To make that happen requires a goodly crew of landscapers and gardeners, and they’re always busy taking care of everything, including those street medians and curb strips. They’re invariably friendly and, as far as I can tell, take justified pride in the quality of Brentwood’s public spaces.

But there’s another reason everything is so spiffy: Brentwood folks really care about the city and its public places. Even after big festivals or holidays the parks here are clean, and I think that’s because they just don’t get very messy in the first place. People here are great about picking up their stuff, including dog poop—and every park and trail has dispensers with free plastic poop bags. Folks use the trash cans. They don’t do anything mysterious and gross with the water fountains. And if anything seems a bit out of place, a heads-up to parks & rec—they even have an iPhone app for that—gets quick results.

Which leads me to think about demographic differences. San Francisco sports spectacular and gigantic parks, but they’re regularly overwhelmed by slovenly users. I’m not even counting the depredations of the pervasive vagrants, druggies, and transients who have so diminished an already marginal quality of life; I’m just thinking about the mess everyday people tend to make in their city parks. (Vide Dolores Park after a sunny warm Sunday.) Nor are they particularly responsible about the streets, parking lots, and the sidewalks.

So why is this? In my opinion, it has to do with the uprooted nature of so many San Francisco residents. They are renters, not owners, people who may live in SF for a while but don’t plan to stay. There aren’t many kids. It’s not a city for families. The people who abuse the parks aren’t vagrants as a rule; they’re residents—at least for the interim between college and marriage/kids—joined by out-of-towners who come into SF for a night on the town or a Sunday bash. San Francisco just isn’t a place where people come to settle, to stay, to raise a family. They have no skin in the game, so if the parks are dirty and/or dangerous, if the roads are full of potholes and lined with blowing trash, if the sidewalks are next to impassable due to dirt and excretion and tents and crowds, it doesn’t really matter. Not their problem.

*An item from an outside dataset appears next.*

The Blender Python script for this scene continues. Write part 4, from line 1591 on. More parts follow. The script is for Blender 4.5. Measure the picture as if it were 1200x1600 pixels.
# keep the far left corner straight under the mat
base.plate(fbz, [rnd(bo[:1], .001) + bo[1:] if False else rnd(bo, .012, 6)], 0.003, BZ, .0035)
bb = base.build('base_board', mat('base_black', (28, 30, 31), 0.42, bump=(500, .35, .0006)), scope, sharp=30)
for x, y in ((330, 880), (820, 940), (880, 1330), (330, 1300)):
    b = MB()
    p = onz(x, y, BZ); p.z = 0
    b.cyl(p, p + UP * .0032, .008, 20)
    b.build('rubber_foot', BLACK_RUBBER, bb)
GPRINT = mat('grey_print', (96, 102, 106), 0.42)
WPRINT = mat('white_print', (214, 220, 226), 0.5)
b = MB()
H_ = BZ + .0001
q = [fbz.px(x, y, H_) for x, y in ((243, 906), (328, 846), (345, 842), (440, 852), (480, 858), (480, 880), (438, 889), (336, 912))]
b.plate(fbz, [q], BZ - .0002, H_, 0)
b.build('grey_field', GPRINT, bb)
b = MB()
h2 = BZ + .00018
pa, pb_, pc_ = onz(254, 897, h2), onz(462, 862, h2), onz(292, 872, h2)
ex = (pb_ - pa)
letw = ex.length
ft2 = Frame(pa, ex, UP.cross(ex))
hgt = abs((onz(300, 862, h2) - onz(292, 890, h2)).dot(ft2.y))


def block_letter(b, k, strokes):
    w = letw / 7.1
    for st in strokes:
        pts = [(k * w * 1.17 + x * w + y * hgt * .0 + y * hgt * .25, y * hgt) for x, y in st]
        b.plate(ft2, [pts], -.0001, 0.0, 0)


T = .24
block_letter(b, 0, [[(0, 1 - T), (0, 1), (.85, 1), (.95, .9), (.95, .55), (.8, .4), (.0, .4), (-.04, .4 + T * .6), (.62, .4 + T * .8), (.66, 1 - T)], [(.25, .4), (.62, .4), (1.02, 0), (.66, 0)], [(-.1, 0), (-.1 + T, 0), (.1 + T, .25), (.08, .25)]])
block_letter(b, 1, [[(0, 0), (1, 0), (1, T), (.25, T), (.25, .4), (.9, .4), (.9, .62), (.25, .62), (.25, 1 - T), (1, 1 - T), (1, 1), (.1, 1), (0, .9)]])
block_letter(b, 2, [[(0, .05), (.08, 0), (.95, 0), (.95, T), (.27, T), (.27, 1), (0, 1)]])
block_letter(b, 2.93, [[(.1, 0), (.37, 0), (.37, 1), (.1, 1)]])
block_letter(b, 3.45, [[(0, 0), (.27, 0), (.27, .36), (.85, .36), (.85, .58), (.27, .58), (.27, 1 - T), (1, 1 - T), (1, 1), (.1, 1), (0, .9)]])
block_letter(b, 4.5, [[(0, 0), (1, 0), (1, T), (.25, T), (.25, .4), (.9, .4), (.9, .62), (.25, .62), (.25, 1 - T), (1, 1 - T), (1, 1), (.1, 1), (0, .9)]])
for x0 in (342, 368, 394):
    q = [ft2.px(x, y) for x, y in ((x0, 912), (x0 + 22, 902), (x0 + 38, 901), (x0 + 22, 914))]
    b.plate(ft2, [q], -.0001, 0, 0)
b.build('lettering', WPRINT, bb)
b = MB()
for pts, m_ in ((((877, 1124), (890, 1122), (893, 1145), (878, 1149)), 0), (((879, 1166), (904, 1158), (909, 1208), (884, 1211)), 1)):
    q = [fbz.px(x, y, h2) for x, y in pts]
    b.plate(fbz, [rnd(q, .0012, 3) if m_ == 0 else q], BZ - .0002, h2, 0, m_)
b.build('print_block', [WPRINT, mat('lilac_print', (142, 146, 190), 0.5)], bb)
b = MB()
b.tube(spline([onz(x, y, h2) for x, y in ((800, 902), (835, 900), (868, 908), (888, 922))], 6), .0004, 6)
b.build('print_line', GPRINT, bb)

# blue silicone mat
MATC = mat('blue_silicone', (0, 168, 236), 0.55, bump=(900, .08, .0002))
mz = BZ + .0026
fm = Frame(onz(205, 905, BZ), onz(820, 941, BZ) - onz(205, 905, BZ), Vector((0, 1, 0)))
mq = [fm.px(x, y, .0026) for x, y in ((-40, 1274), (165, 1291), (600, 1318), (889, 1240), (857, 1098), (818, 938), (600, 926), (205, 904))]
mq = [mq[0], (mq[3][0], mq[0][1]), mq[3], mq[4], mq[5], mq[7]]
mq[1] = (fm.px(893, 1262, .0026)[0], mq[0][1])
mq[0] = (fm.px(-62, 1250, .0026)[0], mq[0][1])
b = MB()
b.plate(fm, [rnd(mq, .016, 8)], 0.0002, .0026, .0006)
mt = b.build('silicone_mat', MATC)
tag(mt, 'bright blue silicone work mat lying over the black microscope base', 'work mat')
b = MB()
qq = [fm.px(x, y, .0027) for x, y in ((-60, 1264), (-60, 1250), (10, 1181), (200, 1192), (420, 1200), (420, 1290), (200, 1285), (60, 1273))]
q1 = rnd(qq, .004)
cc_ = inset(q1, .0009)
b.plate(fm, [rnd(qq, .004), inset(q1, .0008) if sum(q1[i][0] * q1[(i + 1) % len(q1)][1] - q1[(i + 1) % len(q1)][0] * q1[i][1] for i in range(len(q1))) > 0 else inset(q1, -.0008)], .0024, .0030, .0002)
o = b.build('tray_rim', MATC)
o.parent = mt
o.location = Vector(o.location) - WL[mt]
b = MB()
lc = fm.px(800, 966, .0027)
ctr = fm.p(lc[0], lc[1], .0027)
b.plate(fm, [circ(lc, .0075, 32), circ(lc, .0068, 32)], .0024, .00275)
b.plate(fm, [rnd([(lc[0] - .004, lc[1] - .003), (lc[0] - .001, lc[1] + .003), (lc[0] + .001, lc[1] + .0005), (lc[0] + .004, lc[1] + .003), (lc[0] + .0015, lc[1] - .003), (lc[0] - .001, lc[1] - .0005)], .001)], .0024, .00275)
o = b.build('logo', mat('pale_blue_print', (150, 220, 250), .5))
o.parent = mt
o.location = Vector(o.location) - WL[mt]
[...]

But Brentwood is a small city inhabited almost entirely by homeowners; renters make up a minuscule percentage. There aren’t even very many condos; it’s almost all single-family detached houses. The people of Brentwood have a lot of skin in the game—they bought, which means they came to stay. They came here to raise their families, or they came here to retire, in a safe and clean environment. The schools are first-rate. The city is filled with big houses on big tree-lined streets, and home builders are industriously adding more new homes in immaculately landscaped new neighborhoods. Brentwood real estate is relatively inexpensive compared to the inner Bay Area, but by just about everybody else’s standards the property prices are sky-high. Settling here is a big commitment, and not just because of the real estate prices—there’s the whopping commute to the inner Bay Area to consider as well. And that line item concerning park and public maintenance on one’s yearly property tax bill serves as a potent reminder that all this order, all this pristine landscaping, all this well-maintained everything, comes at a price. And it’s property owners, not businesses, that pay most of the bills.

Homeowners. Landowners. Families. Retirees. Small businesses that depend on the goodwill of those homeowners, landowners, families, and retirees.

So of course everything is tidy and shipshape. It’s in everybody’s vital interest that it be so.